Here in California, winter has departed–at least for the moment. While I love turning my face to the warm sun on these “winter” days, I’m afraid I lost my chance to delight in cold, wet weather. So, to help the kids appreciate a bit of cold, and a bit of what the weather gods have bestowed these days, we created garden ice sculptures.


And of course in our house, it’s all about the fantasy play. Jasmine became a garden archeologist, baby Chloe her assistant.


Here’s what we did:


First, we collected our “fossils”. The girls each carried a basket and were permitted to collect objects that had fallen on the ground, (my way of keeping living flowers alive for the nectar-eating creatures.)


Second, I filled a large baking dish with water.
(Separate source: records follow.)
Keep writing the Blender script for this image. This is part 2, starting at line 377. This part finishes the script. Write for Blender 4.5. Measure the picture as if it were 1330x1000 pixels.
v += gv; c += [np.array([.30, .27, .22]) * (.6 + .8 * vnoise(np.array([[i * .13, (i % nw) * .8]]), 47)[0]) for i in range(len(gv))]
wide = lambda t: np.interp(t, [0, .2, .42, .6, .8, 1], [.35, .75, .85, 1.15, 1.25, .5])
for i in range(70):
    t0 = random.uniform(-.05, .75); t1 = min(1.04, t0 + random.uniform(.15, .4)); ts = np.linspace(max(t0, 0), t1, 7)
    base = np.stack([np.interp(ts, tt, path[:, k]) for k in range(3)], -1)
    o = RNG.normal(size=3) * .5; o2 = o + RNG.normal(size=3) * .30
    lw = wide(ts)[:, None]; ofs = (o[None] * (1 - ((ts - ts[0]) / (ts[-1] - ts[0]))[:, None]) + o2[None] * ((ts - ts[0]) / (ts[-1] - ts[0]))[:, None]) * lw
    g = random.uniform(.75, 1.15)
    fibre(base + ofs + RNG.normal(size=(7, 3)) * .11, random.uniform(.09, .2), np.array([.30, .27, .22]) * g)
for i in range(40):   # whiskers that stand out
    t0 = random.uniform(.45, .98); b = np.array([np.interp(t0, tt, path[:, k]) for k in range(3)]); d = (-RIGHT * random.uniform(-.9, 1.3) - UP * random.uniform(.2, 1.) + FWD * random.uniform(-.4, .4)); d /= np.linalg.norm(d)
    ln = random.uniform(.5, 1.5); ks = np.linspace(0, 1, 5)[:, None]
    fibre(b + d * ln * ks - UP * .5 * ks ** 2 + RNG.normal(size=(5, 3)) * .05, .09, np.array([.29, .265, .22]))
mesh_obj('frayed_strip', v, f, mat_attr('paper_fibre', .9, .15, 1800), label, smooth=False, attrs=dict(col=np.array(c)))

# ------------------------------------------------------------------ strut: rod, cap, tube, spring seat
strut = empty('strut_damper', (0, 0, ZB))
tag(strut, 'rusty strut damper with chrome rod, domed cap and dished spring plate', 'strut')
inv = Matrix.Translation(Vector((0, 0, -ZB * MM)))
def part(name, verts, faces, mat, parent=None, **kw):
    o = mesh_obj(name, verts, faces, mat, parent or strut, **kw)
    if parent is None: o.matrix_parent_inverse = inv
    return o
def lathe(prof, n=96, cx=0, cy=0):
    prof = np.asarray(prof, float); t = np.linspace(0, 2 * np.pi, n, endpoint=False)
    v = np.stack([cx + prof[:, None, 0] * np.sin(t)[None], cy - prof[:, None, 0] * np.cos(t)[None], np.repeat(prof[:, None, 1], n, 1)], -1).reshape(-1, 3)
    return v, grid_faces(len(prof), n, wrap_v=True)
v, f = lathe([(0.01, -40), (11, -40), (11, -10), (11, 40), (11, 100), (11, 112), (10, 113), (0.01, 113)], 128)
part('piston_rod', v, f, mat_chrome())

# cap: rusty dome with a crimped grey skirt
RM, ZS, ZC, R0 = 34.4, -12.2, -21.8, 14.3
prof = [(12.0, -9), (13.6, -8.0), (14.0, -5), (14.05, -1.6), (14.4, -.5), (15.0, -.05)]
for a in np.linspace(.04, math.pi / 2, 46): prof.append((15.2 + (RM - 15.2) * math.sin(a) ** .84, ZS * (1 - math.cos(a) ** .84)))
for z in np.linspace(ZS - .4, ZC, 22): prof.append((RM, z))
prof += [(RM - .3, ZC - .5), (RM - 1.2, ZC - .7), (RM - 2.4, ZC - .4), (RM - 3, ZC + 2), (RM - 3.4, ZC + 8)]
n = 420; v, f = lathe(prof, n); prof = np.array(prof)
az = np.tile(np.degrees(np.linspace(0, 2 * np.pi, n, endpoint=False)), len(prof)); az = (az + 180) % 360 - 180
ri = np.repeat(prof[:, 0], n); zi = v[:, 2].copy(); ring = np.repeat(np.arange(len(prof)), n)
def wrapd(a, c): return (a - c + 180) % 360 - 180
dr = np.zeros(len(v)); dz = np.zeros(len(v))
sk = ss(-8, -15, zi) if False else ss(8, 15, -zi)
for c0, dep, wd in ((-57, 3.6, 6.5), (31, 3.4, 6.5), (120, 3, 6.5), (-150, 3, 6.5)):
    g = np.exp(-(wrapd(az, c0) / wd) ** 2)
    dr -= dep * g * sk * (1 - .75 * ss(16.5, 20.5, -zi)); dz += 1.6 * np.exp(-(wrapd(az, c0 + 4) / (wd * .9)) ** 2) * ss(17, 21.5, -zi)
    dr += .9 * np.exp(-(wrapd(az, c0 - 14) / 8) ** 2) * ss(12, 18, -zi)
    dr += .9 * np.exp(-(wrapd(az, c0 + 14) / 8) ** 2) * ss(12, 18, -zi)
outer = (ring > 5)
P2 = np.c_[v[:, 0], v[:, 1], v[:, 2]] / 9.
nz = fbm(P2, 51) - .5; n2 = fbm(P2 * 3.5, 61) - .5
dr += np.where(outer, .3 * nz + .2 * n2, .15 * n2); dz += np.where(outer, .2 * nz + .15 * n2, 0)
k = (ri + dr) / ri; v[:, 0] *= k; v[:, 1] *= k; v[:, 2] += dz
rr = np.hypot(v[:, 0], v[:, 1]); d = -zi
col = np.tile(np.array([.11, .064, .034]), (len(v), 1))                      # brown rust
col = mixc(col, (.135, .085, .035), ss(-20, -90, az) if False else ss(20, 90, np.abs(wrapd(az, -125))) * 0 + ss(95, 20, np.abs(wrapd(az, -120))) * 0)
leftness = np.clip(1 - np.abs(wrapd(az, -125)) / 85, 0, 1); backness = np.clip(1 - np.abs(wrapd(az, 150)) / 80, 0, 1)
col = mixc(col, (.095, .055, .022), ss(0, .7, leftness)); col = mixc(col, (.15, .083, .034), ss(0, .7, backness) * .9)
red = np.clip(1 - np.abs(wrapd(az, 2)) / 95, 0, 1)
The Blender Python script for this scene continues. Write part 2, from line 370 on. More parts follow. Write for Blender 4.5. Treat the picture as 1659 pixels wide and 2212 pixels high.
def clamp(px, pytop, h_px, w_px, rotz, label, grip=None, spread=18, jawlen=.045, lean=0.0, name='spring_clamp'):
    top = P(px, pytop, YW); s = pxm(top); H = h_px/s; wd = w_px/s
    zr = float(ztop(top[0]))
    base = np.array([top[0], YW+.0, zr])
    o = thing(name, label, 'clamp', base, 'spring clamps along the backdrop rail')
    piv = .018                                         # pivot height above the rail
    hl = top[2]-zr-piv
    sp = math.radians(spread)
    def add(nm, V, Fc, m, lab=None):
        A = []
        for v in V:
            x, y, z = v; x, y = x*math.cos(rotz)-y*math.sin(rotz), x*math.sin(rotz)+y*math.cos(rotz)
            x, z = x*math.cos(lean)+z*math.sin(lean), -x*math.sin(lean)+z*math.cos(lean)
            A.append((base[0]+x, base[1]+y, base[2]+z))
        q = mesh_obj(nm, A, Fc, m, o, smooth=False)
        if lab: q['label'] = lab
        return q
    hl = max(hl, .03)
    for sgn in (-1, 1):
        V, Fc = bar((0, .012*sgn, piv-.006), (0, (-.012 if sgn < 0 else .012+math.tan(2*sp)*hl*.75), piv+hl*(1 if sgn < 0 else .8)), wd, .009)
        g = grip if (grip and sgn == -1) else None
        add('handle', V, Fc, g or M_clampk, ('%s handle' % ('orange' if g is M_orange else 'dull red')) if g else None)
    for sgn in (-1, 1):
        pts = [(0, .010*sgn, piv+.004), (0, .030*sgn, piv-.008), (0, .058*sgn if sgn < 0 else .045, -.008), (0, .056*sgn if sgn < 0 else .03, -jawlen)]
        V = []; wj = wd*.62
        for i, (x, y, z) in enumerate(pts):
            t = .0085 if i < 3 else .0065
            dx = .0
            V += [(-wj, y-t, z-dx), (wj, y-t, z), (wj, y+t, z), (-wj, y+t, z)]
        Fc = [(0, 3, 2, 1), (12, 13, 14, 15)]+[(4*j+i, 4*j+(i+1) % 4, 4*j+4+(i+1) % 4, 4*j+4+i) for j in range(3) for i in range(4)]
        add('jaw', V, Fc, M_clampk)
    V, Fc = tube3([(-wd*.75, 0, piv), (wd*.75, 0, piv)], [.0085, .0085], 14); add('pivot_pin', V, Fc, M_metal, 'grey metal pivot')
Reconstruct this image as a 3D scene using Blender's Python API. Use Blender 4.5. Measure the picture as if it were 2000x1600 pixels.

Jasmine arranged the objects in the dish.


Third, we placed the dish in the freezer. Periodically throughout the day Jasmine checked on the frozen status of her sculpture-in-progress. We noticed how ice formed on the top of the sculpture first, the way ice forms on the top of a pond before the entire body of water freezes. We jiggled the sculpture, watching bubbles under the surface dance with the cold water beneath.


Fourth, we removed our frozen object from the freezer. I heated the outside of the dish, showing Jasmine how we could melt just the outer portion of the sculpture enough to remove it from the pan. We turned it out onto a low broiling pan in a sunny location, which illuminates the ice brilliantly, making the whole sculpture glow.


Fifth, I gave the kids tools to work with her “fossils.” Mainly, she likes using a warm paintbrush (dipped in warm water) to work the fossils out of the sculpture. She delights in this process, discussing her discoveries as she goes (mainly creatures we’ve read about in her dinosaur library). “This is a brontosaurus leg bone, and here’s a passionflower it was eating.”


Finally, I gave the kids saltshakers to disperse salt on the sculpture. We discuss how salt makes the ice melt more quickly.

There are many variations on this project–one of our favorites is creating sedimentary “rock” layers. When we’re done playing, putting it back in the dish with another layer of water that’s been dyed. When we remove it the next time, we can see the two layers of “rock” that resemble sedimentary rock layers.


Also, this is a wonderful activity for a cold, “indoor” day – it occupies my girls for long stretches of time.